Amaduzzi accenna anche ad un articolo apparso nel foglio II delle Efemeridi sulla prima e seconda Notte [37], contenente un giudizio "onorifico, e decoroso" in mezzo ad alcuni rilievi relativi allo stile bertoliano, dettati da "pedanteria grammaticale" dell’anonimo recensore. Amaduzzi commenta che però "sono più pedanti i Novellisti Fiorentini, i quali vogliono Young inimitabile al pari di Pindaro; giudizio, che molti non si sentiranno di accettare" [38].

Leggiamo direttamente l’articolo in questione, pubblicato dalle Efemeridi [14 gennaio 1775, pp. 9-10]. Esso inizia ricordando che la nuova edizione delle Notti compariva "senza la ingiusta soppressione di alcuni versi dettati all’Autore dal concetto, e dalla stima ch’egli meritatamente conserva per uno stimabilissimo Letterato suo paesano", cioè Amaduzzi stesso: l’osservazione ci porta a ritenere che egli ne sia l’autore.

Poi l’articolo esamina la seconda Notte, dove in alcune stanze trova "quasi impercettibili negligenze di stile", ed accenna alle Ode italiane per dire che le Efemeridi ne avevano già riferito "con lode, e con qualche critica osservazione", sottolineando che esse, "perché prodotte dal nostro Autore nella tenera età di 17 anni saranno sempre un bel monumento dell’estro suo, del suo talento, e del felice genio poetico, ond’è animato".

Il 5 febbraio 1775 [FPS, 8.247] Amaduzzi precisa a Bertòla: "Sole venti copie mi restano della edizione da me fatta delle due Notti, giacché colle spontanee largizioni, e colla soddisfazione delle dimande ho esaurite tutte l’altre copie.
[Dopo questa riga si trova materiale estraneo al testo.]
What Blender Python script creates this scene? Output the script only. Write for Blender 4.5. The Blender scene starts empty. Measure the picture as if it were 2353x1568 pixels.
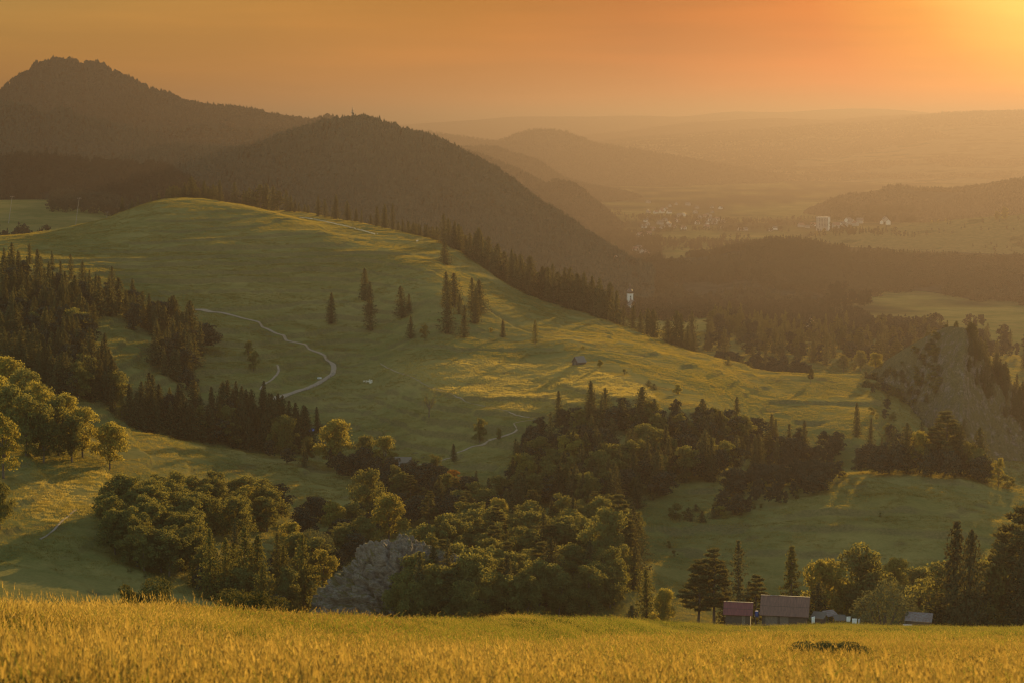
import bpy, bmesh, math, random
import numpy as np
from mathutils import Vector, Matrix
R = math.radians
SC = bpy.context.scene
COL = SC.collection
rng = np.random.default_rng(7)
random.seed(7)

# ------------------------------------------------------------------ camera model
FV, CX, CY, EYE = 4580.0, 1176.0, 784.0, 300.0      # measured on a 2352 px wide view of the photograph
PITCH = math.atan((CY - EYE) / FV)
SP, CP = math.sin(PITCH), math.cos(PITCH)

def ray(x, y):
    """azimuth and slope (dz / horizontal distance) of the sight line through a photo point"""
    u = (np.asarray(x, float) - CX) / FV
    v = (CY - np.asarray(y, float)) / FV
    fy = CP + v * SP
    return np.arctan2(u, fy), (-SP + v * CP) / np.hypot(u, fy)

cam_d = bpy.data.cameras.new('camera'); cam = bpy.data.objects.new('camera', cam_d); COL.objects.link(cam)
cam.rotation_euler = (R(90) - PITCH, 0, 0)
cam_d.sensor_width = 36; cam_d.lens = FV / 2352 * 36
cam_d.clip_start = 0.2; cam_d.clip_end = 90000
cam_d.dof.use_dof = True; cam_d.dof.focus_distance = 1200; cam_d.dof.aperture_fstop = 2.8
SC.camera = cam

# ------------------------------------------------------------------ numpy helpers
def _hash(ix, iy, s):
    h = (ix.astype(np.int64) * 374761393 + iy.astype(np.int64) * 668265263 + s * 974634777) & 0xffffffff
    h = ((h ^ (h >> 13)) * 1274126177) & 0xffffffff
    h = ((h ^ (h >> 16)) * 2246822519) & 0xffffffff
    return ((h ^ (h >> 15)) & 0xffff) / 65535.0

def vnoise(x, y, s=0):
    ix, iy = np.floor(x), np.floor(y)
    fx, fy = x - ix, y - iy
    fx = fx * fx * fx * (fx * (fx * 6 - 15) + 10); fy = fy * fy * fy * (fy * (fy * 6 - 15) + 10)
    a, b = _hash(ix, iy, s), _hash(ix + 1, iy, s)
    c, d = _hash(ix, iy + 1, s), _hash(ix + 1, iy + 1, s)
    return (a + (b - a) * fx) * (1 - fy) + (c + (d - c) * fx) * fy

def fbm(x, y, s=0, o=4, g=0.5):
    t = 0; a = 1.0; n = 0
    for k in range(o):
        t = t + a * (vnoise(x * 2 ** k + 17.3 * k, y * 2 ** k - 9.1 * k, s + k) - 0.5); n += a; a *= g
    return t / n * 2

def pchip_slopes(X, Y):
    h = np.diff(X, axis=0); d = np.diff(Y, axis=0) / h
    m = np.zeros_like(Y)
    w1 = 2 * h[1:] + h[:-1]; w2 = h[1:] + 2 * h[:-1]
    same = d[:-1] * d[1:] > 0
    with np.errstate(divide='ignore', invalid='ignore'):
        hm = (w1 + w2) / (w1 / d[:-1] + w2 / d[1:])
    m[1:-1] = np.where(same, np.nan_to_num(hm), 0)
    m[0], m[-1] = d[0], d[-1]
    return m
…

Queste restano alla vostra disposizione, e a tal effetto le salverò dal naufragio. Vedete, che un così scarso numero non vi può servire di scorta per l’aggiunta di una terza Notte sul testo, e modo di quelle. Facendo tale ristampa io sarei d’avviso, che voi non doveste discendere ad alcuna vostra difesa [39]. I Geni creatori, ed originali non debbono mai render conto delle loro particolarità, mentre anche le stravaganze, ed i nei, che nell’umana imperfezione di chicchessia si rendono indispensabili, fanno in essi un distintivo, o sono almeno compensati da un bello superiore all’eccezione. Voi seguite pure le tracce del vostro spirito entusiasta, il quale vi farà sempre conoscere per un genio creatore, ed intollerante della servile imitazione".

Una lettera di Lodovico Coltellini ad Amaduzzi del 20 febbraio 1775 [FAF, 37] informa che Bertòla stava in quei giorni stampando ad Arezzo la terza Notte, unendovi la ristampa delle prime due. Coltellini scrive sul poeta riminese: "Questo giovinetto di ventun’anno ha un merito che sorpassa di gran lunga l’età sua" [40].
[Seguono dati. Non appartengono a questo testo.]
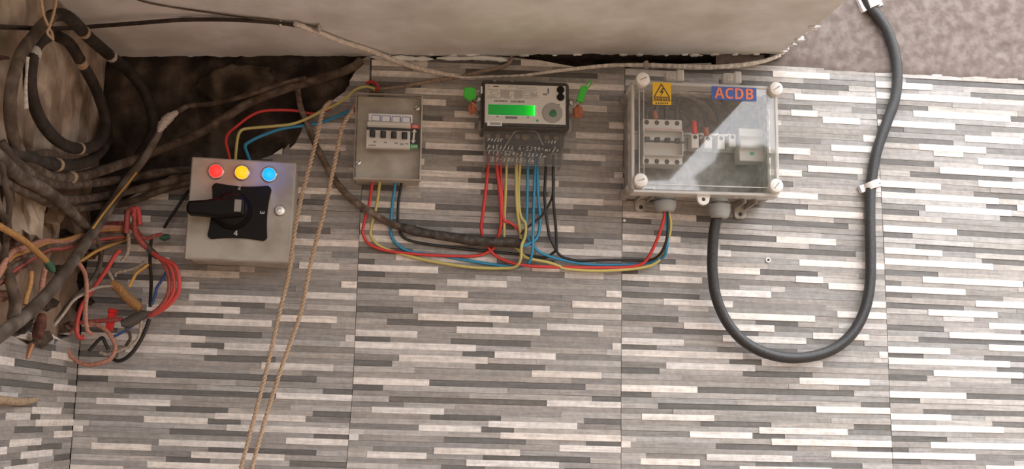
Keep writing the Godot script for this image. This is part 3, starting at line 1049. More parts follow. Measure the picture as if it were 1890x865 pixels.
func build_meter() -> void:
	var z := 0.068
	var f := frame(Vector2(895.5, 154), Vector2(1044, 158.5), Vector2(1043, 231), Vector2(893.6, 227), z)
	var x: Transform3D = f[0]
	var t := thing("energy_meter", "three phase energy meter with a green lit display and clear terminal cover", "energy meter", x)
	plate(t, "housing", x, [889, 147.5, 1050.5, 242], 0.004, z - 0.004, M.meter_body, 0.006, 0.003)
	plate(t, "face_window", x, [892.5, 151.5, 1047, 235.5], z - 0.004, z - 0.0015, M.meter_body, 0.003, 0.001)
	var fq := area(x, [895.5, 155, 1044, 230], z)
	var pm := mat(1, 1, 1, 0.4)
	pm.albedo_texture = meter_print()
	pm.albedo_color = Color(0.86, 0.85, 0.83)
	var face := put(t, "face_plate", face_quad(fq, z), pm)
	# display: lit from its right end
	var dm := mat(0.0, 0.05, 0.01, 0.2)
	var gr := Gradient.new()
	gr.offsets = PackedFloat32Array([0.0, 0.45, 0.75, 0.93, 0.975, 1.0])
	gr.colors = PackedColorArray([Color(0.09, 0.42, 0.13), Color(0.02, 0.5, 0.15), Color(0.0, 0.6, 0.14), Color(0.0, 0.88, 0.1), Color(0.45, 1.0, 0.5), Color(0.1, 0.75, 0.2)])
	var gt := GradientTexture2D.new()
	gt.gradient = gr
	gt.width = 256
	gt.height = 8
	dm.emission_enabled = true
	dm.emission = Color.WHITE
	dm.emission_operator = BaseMaterial3D.EMISSION_OP_MULTIPLY
	dm.emission_texture = gt
	dm.emission_energy_multiplier = 0.17
	var dq := area(x, [901, 192.5, 988.8, 214], z)
	plate(face, "display_bezel", x, [899.8, 191.2, 990.4, 215.6], z, z + 0.0004, M.label_white)
	var scr := put(t, "display_screen", face_quad(dq, z + 0.0012), dm)
	scr.set_meta("label", "green backlit display, brightest at its right end")
	var al := AreaLight3D.new()
	al.name = "display_light"
	al.area_size = Vector2(dq.size.x, dq.size.y)
	al.light_color = Color(0.1, 1.0, 0.25)
	al.light_energy = 0.00015
	al.area_range = 5.0
	al.area_attenuation = 2.0
	al.shadow_enabled = true
	al.position = Vector3(dq.get_center().x, dq.get_center().y, z + 0.003)
	al.rotation = Vector3(0, PI, 0)
	t.add_child(al, true)
	for py in [166.0, 179.5]:
		turned_at(t, "button", lo(x, 1034.7, py, z), [0.0064, 0.0, 0.0064, 0.002, 0.0054, 0.003, 0.0, 0.0032], M.black_plastic)
	turned_at(t, "optical_port", lo(x, 1019.5, 208.5, z), [0.0172, 0.0, 0.0172, 0.0012, 0.016, 0.0016, 0.0066, 0.0016, 0.0062, 0.0006], M.breaker_grey, 32)
	M.port = mat(0.03, 0.16, 0.07, 0.3)
	turned_at(t, "port_lens", lo(x, 1020.8, 209.7, z), [0.0064, 0.0005, 0.006, 0.0022, 0.0, 0.003], M.port)
	turned_at(t, "pulse_light", lo(x, 992, 222.5, z), [0.0022, 0.0, 0.0018, 0.0015, 0.0, 0.002], M.green_print, 12)
	var lab := plate(t, "rating_label", x, [899.5, 223, 926.5, 232.5], z, z + 0.0016, M.label_white)
	plate(lab, "grey_field", x, [904, 225.5, 924, 230.5], z + 0.0016, z + 0.0018, M.breaker_grey)
	# side lugs for the seals, hanger on top
	for q in [[884, 189, -1.0], [1054, 195, 1.0]]:
		var p := lo(x, q[0], q[1], z - 0.012)
		var lug := put(t, "seal_lug", slab_shape(rrect(0.014, 0.026, 0.004, p.x - q[2] * 0.001, p.y), 0.02, z - 0.014, 0.002), M.smoky_edge)
		turned_at(lug, "lug_screw", Vector3(p.x, p.y + 0.005, z - 0.014), [0.0042, 0.0, 0.0042, 0.003, 0.003, 0.0042, 0.0, 0.0042], M.steel, 14)
	plate(t, "side_tab", x, [887.5, 159, 890.5, 172], z - 0.01, z - 0.003, M.clip, 0.0, 0.0005)
	for q in [[913, 1047.0], [945, 240.0]]:
		plate(t, "hanger_glint", x, [q[0] - 3.5, 147, q[0] + 3.5, 151], z - 0.012, z - 0.003, M.smoky_edge, 0.001, 0.001)
	plate(t, "side_wing", x, [1043, 219, 1055, 243], 0.02, z - 0.012, M.smoky_edge, 0.003, 0.001)
	plate(t, "side_wing", x, [884.5, 221, 896, 238], 0.02, z - 0.012, M.smoky_edge, 0.003, 0.001)
	# terminal block behind a smoky clear cover
	var zc := 0.056
	plate(t, "terminal_block", x, [897, 240, 1040, 272], 0.004, 0.036, M.meter_body, 0.002, 0.001)
	for k in 8:
		turned_at(t, "terminal_screw", lo(x, 901 + k * 18.0, 251 + k * 0.5, 0.037), [0.0042, -0.001, 0.0042, 0.001, 0.0, 0.0012], M.brass, 14)
	var cov := plate(t, "terminal_cover", x, [894.5, 239, 1041, 305.5], zc - 0.0025, zc, M.smoky, 0.002, 0.0008)
	plate(cov, "cover_side", x, [893.5, 240, 896, 305], 0.012, zc - 0.0026, M.smoky_edge)
	plate(cov, "cover_side", x, [1034.5, 241, 1037, 306.5], 0.012, zc - 0.0026, M.smoky_edge)
	plate(cov, "cover_rim", x, [894.5, 302.6, 1034, 305.5], zc - 0.006, zc + 0.0006, M.smoky_edge)
	# raised arch in the middle of the cover
	var arch := PackedVector3Array()
	for q in [[933, 268], [938, 261], [947, 246], [952, 241.5], [968, 240.5], [988, 242.5], [993, 247], [999, 262], [1003, 268]]:
		arch.append(lo(x, q[0], q[1], zc + 0.0008))
	var st := begin()
	tube(st, arch, 0.0014, 6)
	put(cov, "cover_arch", st, M.smoky_edge)
	turned_at(t, "cover_screw", lo(x, 968, 254, 0.045), [0.005, 0.0, 0.005, 0.004, 0.0, 0.005], M.brass, 16)
	st = begin()
	handwriting(st, "PY/SF", x, Vector2(900, 260), Vector2(929, 261), 0.0045, zc + 0.0004)
	handwriting(st, "-1I6", x, Vector2(1005, 264), Vector2(1028, 264), 0.0045, zc + 0.0004)
	handwriting(st, "P451/1A A-5394=mr/o", x, Vector2(900, 275), Vector2(1034, 280), 0.0072, zc + 0.0004)
	handwriting(st, "F15-524-3=26=Im", x, Vector2(901, 284), Vector2(1010, 291), 0.0066, zc + 0.0004)
	handwriting(st, "57-10=15-1m", x, Vector2(906, 297), Vector2(988, 299), 0.0058, zc + 0.0004)
	put(cov, "handwriting", st, M.print_white)
	# the two plastic seals and the blobs that hold their wire
	var s := thing("security_seal", "square bright green plastic seal left of the energy meter", "seal", Transform3D(), "green plastic seals")
	st = begin()
	var cl := back(866, 173, 0.06)
	var sp := PackedVector2Array()
	for q in [[857, 163], [870, 161], [877, 165], [879, 181], [866, 186.5], [855, 178]]:
		var v := back(q[0], q[1], 0.06) - cl
		sp.append(Vector2(v.x, v.y))
	var spr := PackedVector2Array()
	for k in sp.size():
		spr.append(sp[sp.size() - 1 - k])
	prism(st, spr, -0.004, 0.004, 0.001, Transform3D(Basis(), cl))
	put(s, "tag", st, M.seal_green)
	st = begin()
	tube(st, smooth_path(path([870, 182, 880, 186, 885, 190, 880, 195, 872, 190, 868, 184], [0.061, 0.056, 0.06])), 0.0006, 5)
	put(s, "seal_wire", st, M.steel)
	var s2 := thing("security_seal", "narrow tilted green plastic seal with a wire loop right of the energy meter", "seal", Transform3D(), "green plastic seals")
	st = begin()
	var cr := back(1074, 174, 0.06)
	prism(st, rrect(0.012, 0.029, 0.003), -0.004, 0.004, 0.001, Transform3D(Basis(Vector3.BACK, -0.3), cr))
	put(s2, "tag", st, M.seal_green)
	st = begin()
	tube(st, smooth_path(path([1079, 163, 1084, 154, 1090, 149, 1091, 155, 1084, 163, 1079, 165], [0.06])), 0.0011, 5)
	put(s2, "loop", st, M.seal_green)
	st = begin()
	tube(st, smooth_path(path([1071, 186, 1063, 190, 1056, 194, 1058, 199, 1065, 192, 1071, 187], [0.061, 0.056, 0.06])), 0.0006, 5)
	put(s2, "seal_wire", st, M.steel)
	st = begin()
	blob(st, back(872.5, 199, 0.052), Vector3(0.0068, 0.0115, 0.006), 0.5, 31)
	single("seal_lump", st, M.putty, "orange lead lump under the square green seal left of the meter", "seal", "orange seal lumps")
	st = begin()
	blob(st, back(1066, 206, 0.052), Vector3(0.0092, 0.0115, 0.006), 0.5, 37)
	single("seal_lump", st, M.putty, "orange lead lump under the narrow green seal right of the meter", "seal", "orange seal lumps")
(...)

Sull’edizione aretina lo stesso Bertòla aveva informato Amaduzzi il 30 gennaio 1775: "Io aveva ideata già una terza Notte per così compire e dare un congedo a questa materia: la scrivo attualmente; ma non manderolla al P[ad]re Fusconi. Mi trovo nella nojosa necessità di fare qui [ad Arezzo], ove resterò fino a Quaresima, una nuova ristampa delle Notti, e vi aggiungerò la terza: perché da Rimini da Firenze da Siena, e da più altri luoghi sono continuamente pressato per copie di questi Canti Notturni. […] Se avete delle copie che io bramo speditele a Firenze, che poi io le farò passar qua".

Tra 1775 e 1778 appaiono quattro edizioni delle Tre Notti. L’unica che, per la prima Notte, rechi il testo completo di cinquantotto strofe, è quella di Arezzo (ottava della serie): essa è la sola curata dallo stesso Bertòla. Le altre tre edizioni presentano, sempre per la prima Notte, soltanto cinquanta strofe. Da notizie contenute in due lettere di Bertòla ad Amaduzzi [41], del 21 febbraio 1776 e del 26 settembre 1778, possiamo stabilire che queste tre edizioni (nona, decima e undicesima), sono state stampate rispettivamente a Lucca nel 1776, a Venezia ed a Milano nel 1778.